Dans le domaine du papier peint, la situation est différente puisqu’un papier en rouleau est souhaitable : il éviterait l’opération de « raboutage » et faciliterait la pose. Les manufacturiers anglais en sont bien conscients, mais ils se heurtent au fisc qui y perdrait, puisque chaque feuille est, on l’a vu, l’objet, depuis 1712, d’une taxe, ce dont témoigne la présence d’un tampon sur le rouleau. La situation se présente différemment en France et Jean Zuber, particulièrement ouvert au progrès technique, va s’efforcer d’en profiter26. Outre le rouleau, il souhaite un papier bien collé et bien sec pour imprimer en détrempe. Il profite de l’Exposition des produits de l’industrie de 181927, à Paris, pour étudier la situation : or celle-ci est complexe car les machines introduites d’Angleterre en France à partir de 1815 restent coûteuses suite à des problèmes de brevet ; elles supposent aussi une production importante. Les nouvelles machines « à forme ronde »28 s’adapteraient bien à ses besoins, mais une fois modifiées pour les besoins spécifiques du papier peint. L’arrivée dans l’entreprise en 1828 d’Amédée Rieder (1807-1880)29 facilite la tâche qui devient urgente : l’entreprise a mis au point une machine à imprimer le papier peint en taille-douce, une technique reprise de l’impression textile (brevet déposé le 10 novembre 1826), or ce procédé provoque des tensions sur les rouleaux et s’adapte donc mal à l’utilisation de papier rabouté.
Amédée Rieder améliore une machine à forme ronde, la brevette le 30 septembre 183030. Il s’agit d’une machine métallique, comme les machines textiles, à la différence des machines à papier fabriquées jusqu’alors en bois. L’arrivée de la pâte y a été améliorée et cette dernière est collée en cuve, un séchage sur cylindre de cuivre a été ajouté pour un résultat à la fois plus progressif et plus régulier. L’entreprise de mécanique André Koechlin & Cie à Mulhouse met en fabrication la machine en 183131. Le premier papier peint imprimé sur papier continu porte le no 1724 dans la collection mise en vente en 1832 avant de devenir progressivement la règle. J. Zuber & Cie obtient, on l’a vu, lors de l’Exposition de 1834 une médaille d’or : les attendus précisent que l’usage de papier en continu « a permis d’arriver à une délicatesse d’impression, à une régularité, à une précision que l’on n’avait jamais pu atteindre ». Dès 1835, J. Zuber vend une partie de sa production de papier continu à ses confrères pour leur production de luxe, comme les panoramiques mais, à cette date, d’autres papeteries se lancent à leur tour sur un marché porteur. Avant 1840, tous les papiers peints français sont imprimés sur papier continu.

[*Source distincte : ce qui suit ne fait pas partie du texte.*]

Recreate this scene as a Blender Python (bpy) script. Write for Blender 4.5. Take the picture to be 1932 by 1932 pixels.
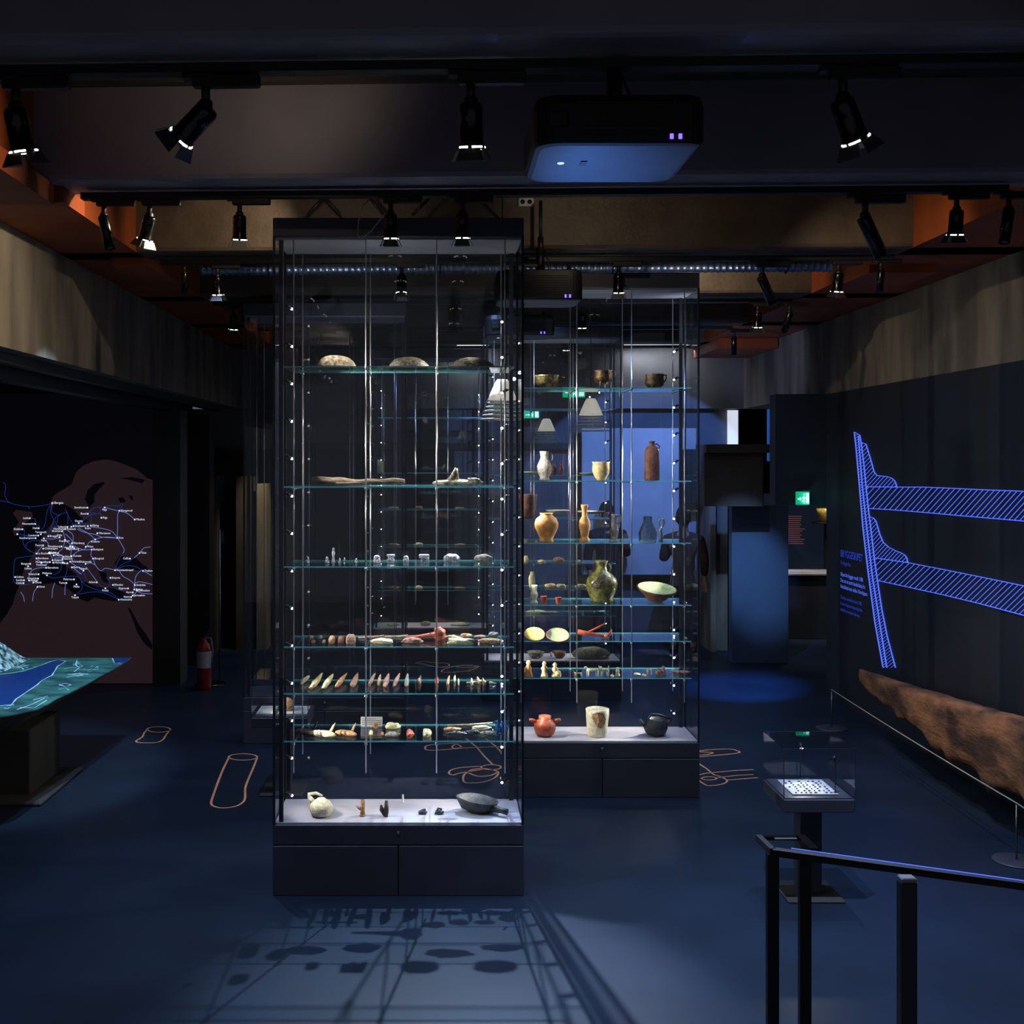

Quant aux manufacturiers de papier peint britanniques, en dépit de leurs demandes réitérées, ils doivent attendre 1836 pour que le fisc revienne sur la taxe à la feuille ; en pratique, l’impression sur papier en continu ne s’y fera qu’en 1839, ce qui permettra l’introduction progressive dans les années 1840 de l’impression mécanique que J. Zuber & Cie sera le premier à adopter en France en 1849.
La papeterie de J. Zuber & Cie, de son côté, va monter une papeterie moderne en 1840 à l’Île-Napoléon en exploitant la chute d’eau d’une écluse du canal du Rhône au Rhin avant de se séparer de la maison mère en 1851 pour prendre la raison sociale Zuber-Rieder & Cie : nous avons tous utilisé ses cahiers vendus sous la marque « Le Calligraphe ». Connue sous le nom de « Papeteries du Rhin », la firme continue toujours à produire.
En conclusion, la révolution de la fabrication du papier n’a aucun caractère de prime abord logique et le papier peint sera plusieurs décennies durant le principal client des papeteries modernisées ; rien de ce qui pourrait nous sembler rationnel dans cette histoire technique ne l’est vraiment : la fabrication du papier en continu tient moins à des besoins techniques qu’à des problèmes sociaux et, même quand ce type de papier s’avère utile comme pour le papier peint, il est loin de suivre un parcours de prime abord logique pour l’historien : des phénomènes fréquents dans l’histoire technique.